[begin Entries shown]

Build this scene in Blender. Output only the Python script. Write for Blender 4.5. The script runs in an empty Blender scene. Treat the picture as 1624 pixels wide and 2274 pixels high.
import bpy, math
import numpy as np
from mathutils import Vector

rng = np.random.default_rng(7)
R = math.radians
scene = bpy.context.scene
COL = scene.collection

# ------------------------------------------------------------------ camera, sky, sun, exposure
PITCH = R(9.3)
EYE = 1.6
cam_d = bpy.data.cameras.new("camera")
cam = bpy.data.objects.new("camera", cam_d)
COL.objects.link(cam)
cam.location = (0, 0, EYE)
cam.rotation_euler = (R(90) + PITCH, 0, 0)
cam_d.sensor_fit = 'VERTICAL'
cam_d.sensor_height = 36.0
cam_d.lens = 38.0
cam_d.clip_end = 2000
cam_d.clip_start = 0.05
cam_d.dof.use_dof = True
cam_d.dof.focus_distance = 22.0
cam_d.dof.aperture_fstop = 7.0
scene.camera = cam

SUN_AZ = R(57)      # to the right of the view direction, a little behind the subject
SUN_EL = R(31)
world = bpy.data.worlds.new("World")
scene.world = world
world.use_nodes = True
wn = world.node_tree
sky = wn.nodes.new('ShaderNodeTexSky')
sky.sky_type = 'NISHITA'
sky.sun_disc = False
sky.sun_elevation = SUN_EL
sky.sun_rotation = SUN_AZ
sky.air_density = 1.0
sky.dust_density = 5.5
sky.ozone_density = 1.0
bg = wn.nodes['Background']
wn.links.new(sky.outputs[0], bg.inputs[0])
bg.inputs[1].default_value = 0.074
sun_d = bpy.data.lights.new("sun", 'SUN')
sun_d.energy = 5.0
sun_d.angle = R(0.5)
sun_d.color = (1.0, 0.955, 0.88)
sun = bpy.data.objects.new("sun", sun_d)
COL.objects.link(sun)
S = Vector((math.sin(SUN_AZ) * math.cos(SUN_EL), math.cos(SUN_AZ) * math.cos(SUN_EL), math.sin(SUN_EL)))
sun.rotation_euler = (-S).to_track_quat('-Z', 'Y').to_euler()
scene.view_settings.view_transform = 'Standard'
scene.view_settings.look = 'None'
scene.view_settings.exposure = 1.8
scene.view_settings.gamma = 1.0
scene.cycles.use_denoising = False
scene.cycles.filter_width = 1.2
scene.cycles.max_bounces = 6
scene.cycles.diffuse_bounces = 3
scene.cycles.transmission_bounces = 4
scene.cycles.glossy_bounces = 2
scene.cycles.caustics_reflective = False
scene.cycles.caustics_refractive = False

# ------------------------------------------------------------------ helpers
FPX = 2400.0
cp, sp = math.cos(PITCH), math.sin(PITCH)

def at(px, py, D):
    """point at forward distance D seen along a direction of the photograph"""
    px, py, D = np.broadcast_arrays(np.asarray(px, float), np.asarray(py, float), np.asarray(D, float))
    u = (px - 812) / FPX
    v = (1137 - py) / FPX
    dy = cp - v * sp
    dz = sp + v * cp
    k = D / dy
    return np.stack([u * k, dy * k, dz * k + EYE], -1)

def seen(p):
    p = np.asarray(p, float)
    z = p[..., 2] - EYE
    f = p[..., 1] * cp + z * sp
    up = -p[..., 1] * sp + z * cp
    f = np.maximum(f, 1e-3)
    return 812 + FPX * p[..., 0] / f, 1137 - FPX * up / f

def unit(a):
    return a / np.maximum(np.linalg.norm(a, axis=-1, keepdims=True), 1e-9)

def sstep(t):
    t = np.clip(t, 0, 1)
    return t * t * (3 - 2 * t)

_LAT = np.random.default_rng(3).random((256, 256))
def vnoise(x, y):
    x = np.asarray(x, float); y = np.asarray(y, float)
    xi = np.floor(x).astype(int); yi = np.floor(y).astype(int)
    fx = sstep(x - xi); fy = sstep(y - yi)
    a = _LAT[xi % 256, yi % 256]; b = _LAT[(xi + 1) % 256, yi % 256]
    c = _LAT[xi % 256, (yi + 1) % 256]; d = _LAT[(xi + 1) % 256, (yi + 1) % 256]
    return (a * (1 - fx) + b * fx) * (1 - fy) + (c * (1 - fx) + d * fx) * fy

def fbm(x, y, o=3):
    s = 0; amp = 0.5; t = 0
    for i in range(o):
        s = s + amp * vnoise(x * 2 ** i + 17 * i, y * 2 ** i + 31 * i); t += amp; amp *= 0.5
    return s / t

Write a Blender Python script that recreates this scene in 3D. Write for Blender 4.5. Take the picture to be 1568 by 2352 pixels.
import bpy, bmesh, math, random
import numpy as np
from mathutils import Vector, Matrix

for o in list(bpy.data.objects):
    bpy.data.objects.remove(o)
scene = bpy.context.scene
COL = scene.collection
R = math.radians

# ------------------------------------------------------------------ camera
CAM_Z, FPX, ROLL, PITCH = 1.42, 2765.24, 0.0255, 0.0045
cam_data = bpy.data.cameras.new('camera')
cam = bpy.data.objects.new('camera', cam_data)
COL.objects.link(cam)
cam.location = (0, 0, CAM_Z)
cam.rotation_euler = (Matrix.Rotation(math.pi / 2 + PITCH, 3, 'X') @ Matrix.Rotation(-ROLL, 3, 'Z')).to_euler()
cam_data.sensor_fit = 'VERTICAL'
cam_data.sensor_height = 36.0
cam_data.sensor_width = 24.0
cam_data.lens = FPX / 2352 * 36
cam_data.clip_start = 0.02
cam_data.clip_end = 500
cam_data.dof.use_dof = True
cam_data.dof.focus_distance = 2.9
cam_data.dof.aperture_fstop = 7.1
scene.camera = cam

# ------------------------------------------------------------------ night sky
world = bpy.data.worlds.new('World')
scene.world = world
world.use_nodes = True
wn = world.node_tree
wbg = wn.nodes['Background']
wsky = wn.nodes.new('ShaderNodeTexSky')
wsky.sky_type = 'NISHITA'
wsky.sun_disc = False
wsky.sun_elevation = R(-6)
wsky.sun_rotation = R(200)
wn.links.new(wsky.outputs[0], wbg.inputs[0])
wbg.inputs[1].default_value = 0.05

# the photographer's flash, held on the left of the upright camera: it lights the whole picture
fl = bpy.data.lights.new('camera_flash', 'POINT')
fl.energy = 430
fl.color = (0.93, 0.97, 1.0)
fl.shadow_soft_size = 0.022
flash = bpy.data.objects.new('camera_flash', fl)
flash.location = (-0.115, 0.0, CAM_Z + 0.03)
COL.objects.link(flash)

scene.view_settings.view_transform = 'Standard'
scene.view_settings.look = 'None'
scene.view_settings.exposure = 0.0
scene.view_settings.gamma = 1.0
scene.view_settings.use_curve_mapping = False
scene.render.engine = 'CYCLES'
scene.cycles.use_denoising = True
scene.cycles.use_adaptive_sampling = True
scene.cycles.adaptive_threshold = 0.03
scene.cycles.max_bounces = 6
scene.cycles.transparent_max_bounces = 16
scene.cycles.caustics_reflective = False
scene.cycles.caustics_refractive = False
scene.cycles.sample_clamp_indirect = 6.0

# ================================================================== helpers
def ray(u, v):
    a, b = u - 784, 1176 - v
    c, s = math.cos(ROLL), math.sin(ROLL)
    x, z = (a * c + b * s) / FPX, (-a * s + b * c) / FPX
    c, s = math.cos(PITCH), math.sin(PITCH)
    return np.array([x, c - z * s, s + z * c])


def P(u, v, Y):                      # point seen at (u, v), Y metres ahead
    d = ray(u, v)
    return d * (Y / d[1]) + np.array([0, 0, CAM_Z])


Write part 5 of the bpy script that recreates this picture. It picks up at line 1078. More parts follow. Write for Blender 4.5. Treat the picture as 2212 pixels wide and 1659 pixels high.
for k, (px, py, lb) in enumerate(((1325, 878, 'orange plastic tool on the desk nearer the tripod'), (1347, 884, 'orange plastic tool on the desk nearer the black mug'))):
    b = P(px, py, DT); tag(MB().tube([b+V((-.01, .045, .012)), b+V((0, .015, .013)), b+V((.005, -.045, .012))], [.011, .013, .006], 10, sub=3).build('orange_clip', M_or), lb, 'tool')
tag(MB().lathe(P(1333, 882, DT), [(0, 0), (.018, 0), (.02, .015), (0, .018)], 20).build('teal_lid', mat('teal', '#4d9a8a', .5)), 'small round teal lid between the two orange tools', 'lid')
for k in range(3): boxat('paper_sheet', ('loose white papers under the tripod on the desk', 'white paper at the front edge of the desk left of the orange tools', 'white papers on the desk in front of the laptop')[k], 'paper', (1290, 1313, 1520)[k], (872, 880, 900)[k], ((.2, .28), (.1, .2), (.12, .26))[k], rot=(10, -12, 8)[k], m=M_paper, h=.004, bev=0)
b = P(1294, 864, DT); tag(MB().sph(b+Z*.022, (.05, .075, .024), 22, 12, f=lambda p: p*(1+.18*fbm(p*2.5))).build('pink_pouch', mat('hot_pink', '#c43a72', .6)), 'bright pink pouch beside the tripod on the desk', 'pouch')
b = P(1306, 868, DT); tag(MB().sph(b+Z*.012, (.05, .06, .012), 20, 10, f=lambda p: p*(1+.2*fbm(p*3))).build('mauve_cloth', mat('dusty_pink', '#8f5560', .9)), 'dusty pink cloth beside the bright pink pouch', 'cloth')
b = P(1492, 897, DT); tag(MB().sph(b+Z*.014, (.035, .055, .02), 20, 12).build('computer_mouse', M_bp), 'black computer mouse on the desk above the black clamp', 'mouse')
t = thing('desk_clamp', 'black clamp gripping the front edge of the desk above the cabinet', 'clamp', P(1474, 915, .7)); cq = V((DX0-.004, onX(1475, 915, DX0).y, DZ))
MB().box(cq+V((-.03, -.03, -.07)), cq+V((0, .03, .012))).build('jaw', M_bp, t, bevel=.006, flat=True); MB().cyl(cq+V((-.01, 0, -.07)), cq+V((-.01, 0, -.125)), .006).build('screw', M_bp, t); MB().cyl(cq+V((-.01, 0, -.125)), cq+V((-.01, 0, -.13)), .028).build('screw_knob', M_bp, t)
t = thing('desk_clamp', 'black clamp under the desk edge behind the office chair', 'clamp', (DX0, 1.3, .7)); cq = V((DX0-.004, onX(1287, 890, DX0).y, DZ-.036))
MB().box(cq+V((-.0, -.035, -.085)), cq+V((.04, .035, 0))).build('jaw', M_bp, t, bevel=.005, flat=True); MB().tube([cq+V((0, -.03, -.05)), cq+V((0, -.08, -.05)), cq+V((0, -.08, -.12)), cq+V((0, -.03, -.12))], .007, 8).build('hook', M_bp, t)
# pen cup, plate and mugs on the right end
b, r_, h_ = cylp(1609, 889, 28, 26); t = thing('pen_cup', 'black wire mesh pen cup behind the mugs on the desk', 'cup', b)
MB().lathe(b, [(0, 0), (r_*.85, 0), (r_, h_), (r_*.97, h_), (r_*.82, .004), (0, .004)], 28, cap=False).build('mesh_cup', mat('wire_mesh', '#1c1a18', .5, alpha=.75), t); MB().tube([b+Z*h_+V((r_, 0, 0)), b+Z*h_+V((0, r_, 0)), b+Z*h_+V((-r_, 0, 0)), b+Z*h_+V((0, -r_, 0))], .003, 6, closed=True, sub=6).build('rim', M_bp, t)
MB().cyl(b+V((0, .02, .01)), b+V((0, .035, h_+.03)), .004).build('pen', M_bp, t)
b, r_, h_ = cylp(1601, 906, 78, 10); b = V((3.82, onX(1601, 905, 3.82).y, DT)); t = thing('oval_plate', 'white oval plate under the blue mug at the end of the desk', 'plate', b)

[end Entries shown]

- [What you need to do]:
Output exactly those lines that lie from the line with "Write a Blender" through the line with "from mathutils import Vector, Matrix", with both of those lines included.

- [Right answer]:
Write a Blender Python script that recreates this scene in 3D. Write for Blender 4.5. Take the picture to be 1568 by 2352 pixels.
import bpy, bmesh, math, random
import numpy as np
from mathutils import Vector, Matrix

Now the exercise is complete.